**WHAT THE EXERCISE ASKS**
Leave out the pictures; transcribe all else exactly.

**DATA SECTION**
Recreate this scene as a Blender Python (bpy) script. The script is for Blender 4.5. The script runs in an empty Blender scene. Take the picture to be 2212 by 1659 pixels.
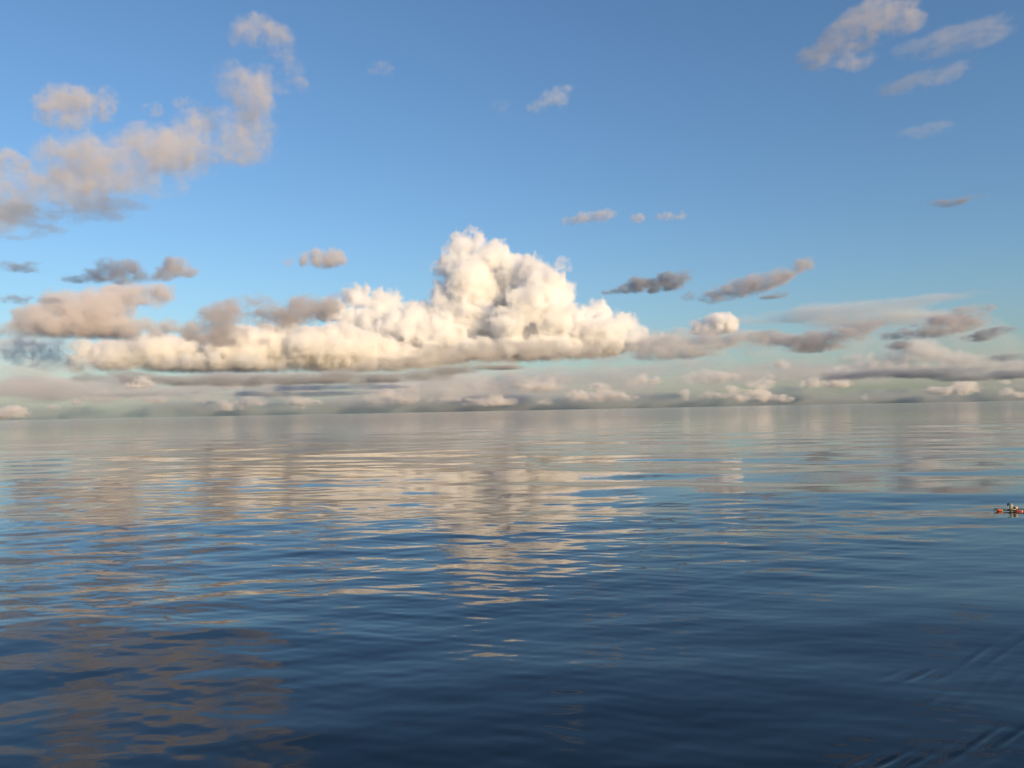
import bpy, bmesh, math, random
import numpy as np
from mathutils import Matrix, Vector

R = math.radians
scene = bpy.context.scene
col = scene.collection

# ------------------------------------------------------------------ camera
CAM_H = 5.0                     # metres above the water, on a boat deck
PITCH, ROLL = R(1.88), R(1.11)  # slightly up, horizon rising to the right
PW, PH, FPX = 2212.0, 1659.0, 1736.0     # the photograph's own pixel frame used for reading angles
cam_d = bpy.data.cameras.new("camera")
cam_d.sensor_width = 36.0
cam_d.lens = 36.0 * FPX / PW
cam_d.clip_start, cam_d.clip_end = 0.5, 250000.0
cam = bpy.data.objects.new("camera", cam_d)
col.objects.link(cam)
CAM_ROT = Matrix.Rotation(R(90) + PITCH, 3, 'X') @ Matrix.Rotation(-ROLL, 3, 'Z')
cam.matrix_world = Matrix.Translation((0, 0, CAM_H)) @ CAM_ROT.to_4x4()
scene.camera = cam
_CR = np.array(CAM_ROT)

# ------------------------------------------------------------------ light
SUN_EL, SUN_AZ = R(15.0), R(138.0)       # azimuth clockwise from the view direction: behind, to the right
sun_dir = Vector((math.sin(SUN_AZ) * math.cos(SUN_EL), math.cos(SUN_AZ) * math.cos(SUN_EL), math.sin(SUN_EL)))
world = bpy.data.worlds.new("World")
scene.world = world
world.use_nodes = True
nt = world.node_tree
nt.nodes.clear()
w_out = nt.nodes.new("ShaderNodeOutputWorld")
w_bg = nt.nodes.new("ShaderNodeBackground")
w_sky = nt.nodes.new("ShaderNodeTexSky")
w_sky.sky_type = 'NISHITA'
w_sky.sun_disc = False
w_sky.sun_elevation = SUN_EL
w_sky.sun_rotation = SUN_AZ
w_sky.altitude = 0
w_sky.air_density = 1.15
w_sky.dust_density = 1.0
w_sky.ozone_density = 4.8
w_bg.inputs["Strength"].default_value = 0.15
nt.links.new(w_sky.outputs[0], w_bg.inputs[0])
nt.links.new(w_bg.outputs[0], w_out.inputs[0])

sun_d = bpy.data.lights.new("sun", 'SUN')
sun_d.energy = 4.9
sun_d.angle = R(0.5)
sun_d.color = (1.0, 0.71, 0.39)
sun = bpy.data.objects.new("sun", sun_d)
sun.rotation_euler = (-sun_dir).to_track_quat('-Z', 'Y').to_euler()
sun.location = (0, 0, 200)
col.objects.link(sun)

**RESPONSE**
Recreate this scene as a Blender Python (bpy) script. The script is for Blender 4.5. The script runs in an empty Blender scene. Take the picture to be 2212 by 1659 pixels.
import bpy, bmesh, math, random
import numpy as np
from mathutils import Matrix, Vector

R = math.radians
scene = bpy.context.scene
col = scene.collection

# ------------------------------------------------------------------ camera
CAM_H = 5.0                     # metres above the water, on a boat deck
PITCH, ROLL = R(1.88), R(1.11)  # slightly up, horizon rising to the right
PW, PH, FPX = 2212.0, 1659.0, 1736.0     # the photograph's own pixel frame used for reading angles
cam_d = bpy.data.cameras.new("camera")
cam_d.sensor_width = 36.0
cam_d.lens = 36.0 * FPX / PW
cam_d.clip_start, cam_d.clip_end = 0.5, 250000.0
cam = bpy.data.objects.new("camera", cam_d)
col.objects.link(cam)
CAM_ROT = Matrix.Rotation(R(90) + PITCH, 3, 'X') @ Matrix.Rotation(-ROLL, 3, 'Z')
cam.matrix_world = Matrix.Translation((0, 0, CAM_H)) @ CAM_ROT.to_4x4()
scene.camera = cam
_CR = np.array(CAM_ROT)

# ------------------------------------------------------------------ light
SUN_EL, SUN_AZ = R(15.0), R(138.0)       # azimuth clockwise from the view direction: behind, to the right
sun_dir = Vector((math.sin(SUN_AZ) * math.cos(SUN_EL), math.cos(SUN_AZ) * math.cos(SUN_EL), math.sin(SUN_EL)))
world = bpy.data.worlds.new("World")
scene.world = world
world.use_nodes = True
nt = world.node_tree
nt.nodes.clear()
w_out = nt.nodes.new("ShaderNodeOutputWorld")
w_bg = nt.nodes.new("ShaderNodeBackground")
w_sky = nt.nodes.new("ShaderNodeTexSky")
w_sky.sky_type = 'NISHITA'
w_sky.sun_disc = False
w_sky.sun_elevation = SUN_EL
w_sky.sun_rotation = SUN_AZ
w_sky.altitude = 0
w_sky.air_density = 1.15
w_sky.dust_density = 1.0
w_sky.ozone_density = 4.8
w_bg.inputs["Strength"].default_value = 0.15
nt.links.new(w_sky.outputs[0], w_bg.inputs[0])
nt.links.new(w_bg.outputs[0], w_out.inputs[0])

sun_d = bpy.data.lights.new("sun", 'SUN')
sun_d.energy = 4.9
sun_d.angle = R(0.5)
sun_d.color = (1.0, 0.71, 0.39)
sun = bpy.data.objects.new("sun", sun_d)
sun.rotation_euler = (-sun_dir).to_track_quat('-Z', 'Y').to_euler()
sun.location = (0, 0, 200)
col.objects.link(sun)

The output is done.